Brownsville Labor Lyceum

1914 - ?

Founded in 1914, the Labor Lyceum in Brownsville was a space for leftist organizing in the early 20th century. Serving as the home for the local Socialist Party and other labor organizations, the Labor Lyceum saw heated debates between socialists, communists and other left-leaning organizers, as described in Alfred Kazin's class memoir of Brownsville, A Walker in the City. The Lyceum provided an important meeting space for striking organizations, rallies, and political protests. It also served as an entertainment venue for the neighborhood, after the building management was taken over my Sol Hurok, a leading concert organizer in the country. The Lyceum featured a library, bowling alleys, billiards rooms, and a large auditorium. It hosted weekly lectures, including A. Phillip Randolph delivering a lecture,"The Negro Problem in America" in 1923. Beginning in 1912, the Lyceum held a Socialist Sunday School, hosting thousands of students throughout the 1910s, which declined following the Red Scare after World War I, after the Lyceum building itself was raided during the Palmer Raids.

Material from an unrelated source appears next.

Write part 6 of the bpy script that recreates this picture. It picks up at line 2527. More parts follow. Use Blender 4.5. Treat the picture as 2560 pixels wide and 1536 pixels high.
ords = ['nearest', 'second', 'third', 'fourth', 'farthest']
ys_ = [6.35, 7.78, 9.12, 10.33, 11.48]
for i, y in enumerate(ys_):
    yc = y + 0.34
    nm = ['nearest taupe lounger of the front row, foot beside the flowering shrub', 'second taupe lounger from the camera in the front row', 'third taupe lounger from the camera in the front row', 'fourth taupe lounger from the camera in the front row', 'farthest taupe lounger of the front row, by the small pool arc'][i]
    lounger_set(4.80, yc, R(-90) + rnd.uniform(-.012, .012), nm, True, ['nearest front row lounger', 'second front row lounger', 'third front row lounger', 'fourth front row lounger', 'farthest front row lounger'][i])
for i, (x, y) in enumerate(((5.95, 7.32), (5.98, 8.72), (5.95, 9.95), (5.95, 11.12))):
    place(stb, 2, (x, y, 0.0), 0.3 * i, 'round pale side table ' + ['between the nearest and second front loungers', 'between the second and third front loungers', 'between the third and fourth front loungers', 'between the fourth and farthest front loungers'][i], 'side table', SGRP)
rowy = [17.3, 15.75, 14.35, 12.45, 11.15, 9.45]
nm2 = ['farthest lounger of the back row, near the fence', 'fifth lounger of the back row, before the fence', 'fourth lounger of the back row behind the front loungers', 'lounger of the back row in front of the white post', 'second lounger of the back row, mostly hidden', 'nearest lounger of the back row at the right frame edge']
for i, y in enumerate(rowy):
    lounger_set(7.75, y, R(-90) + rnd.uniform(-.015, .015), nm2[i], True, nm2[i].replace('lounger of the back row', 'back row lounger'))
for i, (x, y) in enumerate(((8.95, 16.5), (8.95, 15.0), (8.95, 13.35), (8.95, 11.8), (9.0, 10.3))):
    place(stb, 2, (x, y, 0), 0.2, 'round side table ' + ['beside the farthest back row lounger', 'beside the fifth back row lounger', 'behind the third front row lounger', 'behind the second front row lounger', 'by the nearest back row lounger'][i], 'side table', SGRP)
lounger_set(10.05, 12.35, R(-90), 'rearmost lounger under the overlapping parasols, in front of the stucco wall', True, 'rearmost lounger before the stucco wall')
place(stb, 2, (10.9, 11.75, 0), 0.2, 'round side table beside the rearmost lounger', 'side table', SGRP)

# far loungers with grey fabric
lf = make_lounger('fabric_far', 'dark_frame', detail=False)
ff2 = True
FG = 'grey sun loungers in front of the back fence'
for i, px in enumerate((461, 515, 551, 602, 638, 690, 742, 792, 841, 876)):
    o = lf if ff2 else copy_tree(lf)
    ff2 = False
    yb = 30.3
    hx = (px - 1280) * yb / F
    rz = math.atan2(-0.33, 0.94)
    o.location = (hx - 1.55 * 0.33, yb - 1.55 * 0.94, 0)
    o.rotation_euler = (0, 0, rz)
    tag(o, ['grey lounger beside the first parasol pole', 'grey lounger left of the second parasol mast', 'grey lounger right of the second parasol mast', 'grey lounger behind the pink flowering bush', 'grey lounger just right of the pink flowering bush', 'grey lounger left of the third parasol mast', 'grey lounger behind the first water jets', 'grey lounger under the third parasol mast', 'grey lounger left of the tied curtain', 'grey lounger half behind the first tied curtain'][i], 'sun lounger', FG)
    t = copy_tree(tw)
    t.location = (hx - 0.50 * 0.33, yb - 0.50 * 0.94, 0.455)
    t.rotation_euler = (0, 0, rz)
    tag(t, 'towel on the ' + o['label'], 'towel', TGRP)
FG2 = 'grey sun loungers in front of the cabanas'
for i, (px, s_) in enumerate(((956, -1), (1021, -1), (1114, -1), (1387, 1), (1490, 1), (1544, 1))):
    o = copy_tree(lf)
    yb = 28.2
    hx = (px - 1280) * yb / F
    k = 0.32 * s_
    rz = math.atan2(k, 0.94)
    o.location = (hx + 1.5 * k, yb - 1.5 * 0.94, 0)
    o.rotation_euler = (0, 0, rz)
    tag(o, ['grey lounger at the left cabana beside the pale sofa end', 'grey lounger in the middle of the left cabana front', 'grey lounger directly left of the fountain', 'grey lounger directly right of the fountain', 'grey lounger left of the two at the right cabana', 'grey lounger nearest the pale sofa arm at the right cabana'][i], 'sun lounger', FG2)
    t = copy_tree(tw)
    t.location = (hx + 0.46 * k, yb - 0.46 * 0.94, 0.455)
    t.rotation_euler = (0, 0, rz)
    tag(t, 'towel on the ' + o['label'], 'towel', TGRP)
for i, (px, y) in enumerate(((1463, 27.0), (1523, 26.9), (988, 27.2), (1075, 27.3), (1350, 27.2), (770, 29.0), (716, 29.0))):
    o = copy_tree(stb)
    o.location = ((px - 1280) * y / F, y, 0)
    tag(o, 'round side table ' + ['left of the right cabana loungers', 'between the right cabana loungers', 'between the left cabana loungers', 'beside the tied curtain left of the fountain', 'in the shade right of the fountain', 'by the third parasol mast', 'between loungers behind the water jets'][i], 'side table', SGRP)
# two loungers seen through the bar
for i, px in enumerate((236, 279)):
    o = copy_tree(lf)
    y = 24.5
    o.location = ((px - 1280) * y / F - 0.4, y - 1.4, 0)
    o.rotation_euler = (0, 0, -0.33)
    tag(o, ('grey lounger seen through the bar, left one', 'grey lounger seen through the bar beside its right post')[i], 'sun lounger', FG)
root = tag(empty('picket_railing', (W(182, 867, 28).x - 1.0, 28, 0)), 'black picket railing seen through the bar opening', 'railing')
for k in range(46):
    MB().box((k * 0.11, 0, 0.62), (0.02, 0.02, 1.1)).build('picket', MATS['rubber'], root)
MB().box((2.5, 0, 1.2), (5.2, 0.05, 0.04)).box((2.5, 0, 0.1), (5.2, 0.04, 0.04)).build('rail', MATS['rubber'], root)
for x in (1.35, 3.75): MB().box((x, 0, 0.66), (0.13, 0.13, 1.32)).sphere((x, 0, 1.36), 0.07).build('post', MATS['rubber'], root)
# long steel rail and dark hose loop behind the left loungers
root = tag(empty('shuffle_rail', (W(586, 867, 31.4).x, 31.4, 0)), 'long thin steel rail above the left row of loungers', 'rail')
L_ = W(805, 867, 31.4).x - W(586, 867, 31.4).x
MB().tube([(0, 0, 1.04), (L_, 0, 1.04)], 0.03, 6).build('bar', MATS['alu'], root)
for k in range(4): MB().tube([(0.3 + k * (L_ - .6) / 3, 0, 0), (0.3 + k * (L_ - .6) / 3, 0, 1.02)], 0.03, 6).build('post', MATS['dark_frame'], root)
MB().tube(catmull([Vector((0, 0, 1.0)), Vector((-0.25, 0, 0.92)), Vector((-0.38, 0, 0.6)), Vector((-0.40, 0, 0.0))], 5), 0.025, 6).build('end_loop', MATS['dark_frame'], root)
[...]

During World War II, local labor and tenant organizations protested landlord and grocer hikes in rent and prices through the local Congress of Industrial Organizations.

Details

Categories
Club, Craft/Trade union, Organization/Association
Audience
All Ages
Founder(s)
United Hebrew Trades
Tags
socialwelfare, immigration, socialism

Location

  • 208 Sackman St, Brooklyn, NY 11212, USA
    ? - ?

References

  1. Tanenbaum, Samuel. From the American Scene: Brownsville’s Age of Learning. Commentary Magazine, August 1949. https://www.commentary.org/articles/samuel-tenenbaum/from-the-american-scene-brownsvilles-age-of-learning/. Accessed 4.28.2024
  2. Kazin, Alfred. A Walker in the City. New York: MJF Books, 1952, 1997.
  3. Pritchett, Wendell. Brownsville, Brooklyn: Blacks, Jews, and the Changing Face of the Ghetto. Chicago: University of Chicago Press, 2002.